Daniel Bianco provides basically a single set featuring a stage deep, alabaster panelled central tower which can open and close and this is on some stage-wide steps on which the chorus will mostly do their sitting or standing. There were scene setting grilles for the Act I monastery, and prison bars came down in the final act. Some silhouettes were shown on the closed cylindrical ‘tower’, such as two large laurels for Elisabeth’s garden, a full moon, and a large cross notably for Philip II’s study in Act III. Franca Squarciapino’s sumptuous costumes, black mostly – though some gold – seem authentic for mid-sixteenth century Spain; think, bejewelled gowns with typical hairstyles of the time, doublets and ruff collars, breastplates and helmets.
Most of the budget – which must have been enormous – was blown on the huge golden altar piece showing the Stations of the Cross during the auto-da-fé scene. We initially see it from behind with the walkways looking like the fire escapes on an old tenement building before it rotates to, firstly, show Philip II in the central niche and then the Grand Inquisitor in his vestments. The bloodied, nearly naked, hooded heretics are dragged in and consigned below ground and the burning is not elaborated on with simply some small flames shown. At the end of the opera while Eboli engineers Elisabeth’s escape from the vengeance of Philip II and the Grand Inquisitor, Don Carlo climbs on a statue of Charles V and sinks below the stage as his white-robed grandfather surprisingly comes back from the dead.
If Lluís Pasqual’s Don Carlo does anything positive it is to put the focus on the singers, conductor and orchestra. The singing was uniformly excellent and as good as you might expect to hear these days. The cast’s acting abilities were not tested since they were mostly rooted to one spot on the stage and facing forward and it was left to their expressive voices to show any genuine emotion.
Francesco Meli sings with a lovely open-throated tenor sound from his Act I ‘Io l’ho perduta!’ through to the farewell duet ‘Ma lassù ci vedremo in un mondo migliore’ with Elisabeth in Act IV. However, he is a very undemonstrative singer where vocal excellence seems paramount to him and secondary to making his relationships with others onstage appear real. Baritone Luca Salsi as Roderigo delivered intelligently crafted text with burnished tone and seamless legato and ‘Io morrò, ma lieto in core’ capped off his reasonably convincingly death scene. Earlier Salsi resisted Philip II’s entreaties with authority, as Michele Pertusi sent a chill down the spine with his hushed intimations of the Grand Inquisitor’s nefarious intentions. I understand that on the night Pertusi was not 100% but that was only heard in his bass voice on one or two occasions. Overall, it is hard to imagine a more convincing portrayal of a hectoring and intimidating king succumbing to paranoia than Pertusi’s, albeit one laced with vulnerability as evinced by his extremely moving ‘Ella giammai m’amò’. Nothing in this opera is more terrifying than Philip II’s confrontation with the Grand Inquisitor in the third act. Jongmin Park perhaps does not have the bass sonority Ain Anger – who he replaced because of illness during rehearsals – would have had, nevertheless his sombre tones made the Grand Inquisitor’s fanatical rage very clear.

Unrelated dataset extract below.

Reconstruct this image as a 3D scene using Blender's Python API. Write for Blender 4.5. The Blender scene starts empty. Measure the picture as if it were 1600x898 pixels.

Mezzo-soprano Elīna Garanča is one of the leading singers of this generation and as Princess Eboli displayed tremendous vocal agility, secure high notes and warm chest tones. Her Verdian mezzo villainy was typically larger-than-life and not far removed from that of her Ortrud I watched her sing recently (review here). In Act III Eboli gives voice to her remorse – about doing with Phillip II what she accuses Elisabeth of getting up to with Don Carlo! – and Garanča’s ‘O don fatale’ was one of the highlights of the performance and has it been bettered in my experience, I am not sure.
Last, but in no ways least, it was wonderful to have Anna Netrebko in such radiant and imperious form as Elisabeth and giving us such a multi-faceted account of Don Carlo’s unobtainable love. Netrebko was authoritatively regal, defiant and passionate, with her ‘Tu che le vanità’ stopping the show because of the huge ovation it received. Perhaps there wasn’t as much of the human fragility some might bring to the role, and which made Netrebko’s Elisabeth a first cousin to her Turandot.
The rest of the cast and the chorus splendidly supported the principal singers. As expected, Riccardo Chailly proved completely at home in this music and generated compelling Verdian drama. Chailly highlighted with conspicuous detail the contrasts between the braggadocio of the public pronouncements in Don Carlo with its troubled undercurrents. His orchestra was exemplary, notably the horns and the woodwinds, and there was a virtuosic cello solo for the Act IV prelude leading to Philip II’s monologue. Finally, is it my ears or has Verdi’s music for Don Carlo been heavily influenced by Wagner?